The (in)Sanity of the Gender Binary

Jun 29, 20161 comment

Buzzfeed produces high-quality videos. If it wasn’t for Buzzfeed, I never would have found the biscuits and gravy recipe I made for Father’s Day (which, by the way, was delightful, I highly recommend).

Buzzfeed is, in my estimation, one of the most excellent mirrors of people my age: they are always there with a breezy post about something in the news, they produce perfectly hilarious quizzes, they exploit our love for Harry Potter and Leslie Knope, and that Chipotle recipe menu? What a dream.

Besides always knowing how to slay with a perfectly timed Ron Swanson meme collection, they are also unapologetically wicked.

Exhibit A: Their video, “I Am A Gender Non-Conforming Parent”

I love this video, really and truly. Once the sadness dissolves, once you can finish grieving for sweet Atticus and the child abuse that is just part and parcel of his every day, take heart in this very sweet truth: the truth remains.

The whole point these two women try to make is that gender can be whatever you want it to be, but not only do they fail to prove their point, they succeed in proving the opposite.

Dashiell is a woman. She takes some time to describe her “path as a gender-queer person”, which involves two things: she is a woman, but she has always enjoyed “boy” things. Not only does she acknowledge a gender binary here, she ascribes stereotypical female behavior to women and stereotypical male behavior to men.

In the midst of acknowledging that certain things belong to a masculine category and that certain things belong to a feminine category, and allowing herself to be a more masculine person freed her to be who she “really is”, her partner says, “My understanding about gender is that ultimately it doesn’t mean anything. It doesn’t give you that information about that person that you think it’s going to give you.”

So which is it? You can find yourself through expressing the gender you feel you are, or gender doesn’t give you any information about who you are at all?

Dashiell goes on to say, once her partner became pregnant via donor, that people would always ask, “Are you having a boy or a girl? Whatever that means.”

Whatever that means, Dashiell? It seemed to mean a great deal to you as a child, and as an adult figuring out “who you are”. It seemed to mean a great deal to you that you allow yourself the freedom to act as a man and enjoy masculine things. It seems there is some meaning there for you. It seems that for you, being a man means dressing how you dress and enjoying the things you enjoy–like throwing a ball, short haircuts, and women.

james white wedding summer pinch

What do we see in this picture? Is it hard to tell that this is supposed to be a picture of a husband and a wife? Why is it, if gender is something to be non-conformed to, that one person here is clearly assuming a feminine role and one is clearly attempting to assume a masculine role?

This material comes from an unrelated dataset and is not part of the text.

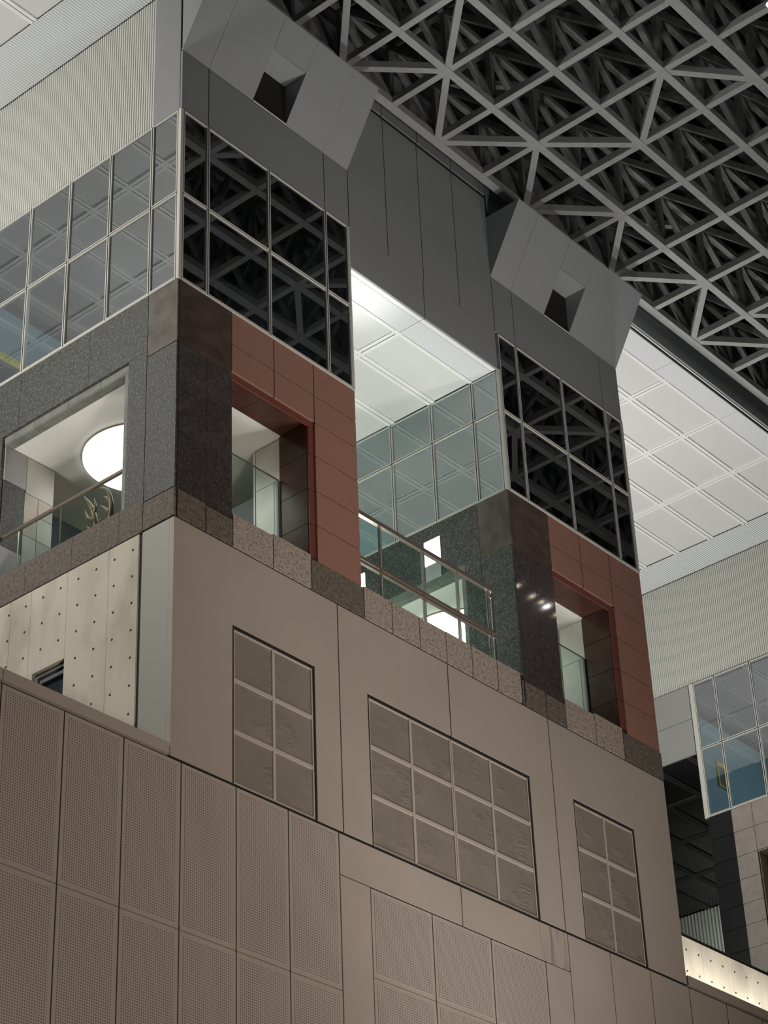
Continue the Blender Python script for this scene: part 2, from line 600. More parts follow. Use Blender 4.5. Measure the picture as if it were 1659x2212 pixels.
blind_window(1.224, 2.971, 2, 'leftmost blind window of six film-covered panes below the left tower')
blind_window(4.201, 8.267, 4, 'widest blind window of twelve film-covered panes in the middle of the beige wall')
blind_window(9.505, 11.262, 2, 'rightmost blind window of six film-covered panes below the right tower')

# ------------------------------------------------------------------ bare concrete wall, left
cw = thing('wall_left', (0.03, 3, -10), kind='structure')
box('dark_joint', 0.03, 0.06, 0.66, 0.73, -6, -0.02, DARKCORE, cw)
yj = [0.73, 1.36, 2.26, 3.07, 3.54, 4.45, 5.35, 6.3]
for i in range(len(yj) - 1):
    if i == 2:
        box('concrete_panel', 0.0, 0.2, 2.262, 3.068, -1.498, -0.02, CONC, cw)
        box('concrete_panel', 0.0, 0.2, 2.96, 3.068, -6, -1.5, CONC, cw)
        box('concrete_panel', 0.0, 0.2, 2.262, 2.96, -6, -3.5, CONC, cw)
    else:
        box('concrete_panel', 0.0, 0.2, yj[i] + 0.003, yj[i + 1] - 0.003, -6, -0.02, CONC, cw)
hole = None
for y in [0.85 + 0.39 * k for k in range(12)]:
    for z in [-0.24 - 0.45 * k for k in range(8)]:
        if 2.2 < y < 3.02 and z < -1.4:
            continue
        if hole is None:
            hole = cyl('tie_hole', (0.004, y, z), 0.021, 0.012, DARKCORE, cw, axis='x', n=10)
        else:
            h = hole.copy()
            COL.objects.link(h)
            h.location = Vector((0.004, y, z)) - WPOS[cw.name]
wn = thing('window_1', (0.1, 2.6, -3.5), kind='structure')
boxes('window_frame', [(0.06, 0.12, 2.264, 2.31, -3.5, -1.51), (0.06, 0.12, 2.31, 2.95, -1.57, -1.51), (0.06, 0.12, 2.90, 2.95, -3.5, -1.57),
                       (0.10, 0.14, 2.31, 2.90, -1.66, -1.57)], NOTICE, wn)
box('pane', 0.10, 0.11, 2.31, 2.90, -3.5, -1.66, GLASS_S, wn)
box('blind', 0.16, 0.18, 2.28, 2.94, -3.5, -1.52, STONE_G, wn)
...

Michelle, the one who takes the feminine posture in the relationship, explains how amazing it is that their little boy is athletic. That he likes to romp. She describes him as potentially an Olympian in a past life–and that these talents just “came with” him. She attempts to “queer” her relationship with him by getting him to wear tutu’s and “he hates it.”

Hmm. So, gender is a social construct, but the way they describe their son, it’s as if they have stumbled upon a truth they can’t even get around. You’d think maybe his masculinity is something he was even BORN with from the way they talk about it! And apparently, no amount of abusive tutu-forcing seems to be able to change HIS little mind.

Dashiell and Michelle join a moms group. Dashiell expresses concern over whether or not there will be any dads there. I think I can help her with that one, since the fact that its called a “moms group” makes it somewhat exclusive to, you know, moms….but if gender is something not to be conformed to, then why worry about what genders will be there at all? Over and over and over neither of these women can escape the reality of the gender binary.

As Dashiell, dressed like a man, and Michelle, dressed like a woman, sit beside each other, they can’t help but wonder why media, such as children’s books and Sesame Street, push gender norms, like women dressing like women and men dressing like men.

What’s encouraging to me about this video? Well it is, of course, that Dashiell and Michelle are made in the image of God, and they cannot escape the truth. They may be sitting on a bench in front of a white wall and be smiling back at us and promising us up and down that the wall isn’t real, and if the wall was real it would be bright chartreuse anyway, but they are unconvincing. They cannot avoid the imago dei. They cannot avoid the wall and the fact that it is white any more than they can avoid calling their son “he” or ascribing a gender binary in their own relationship.

They may try not to “conform” to reality but they are utterly unable to escape it. I love this video because it exposes the complete insanity of their worldview and they do it with their own lips.

There is a non-conformity that Dashiell and Michelle are welcome to, and it’s non-conformity to the things, the perverted passions, the confusion, and the insanity of the world’s foolish hearts that have been darkened. Pray for them. Pray for their son. And be encouraged: they know the truth.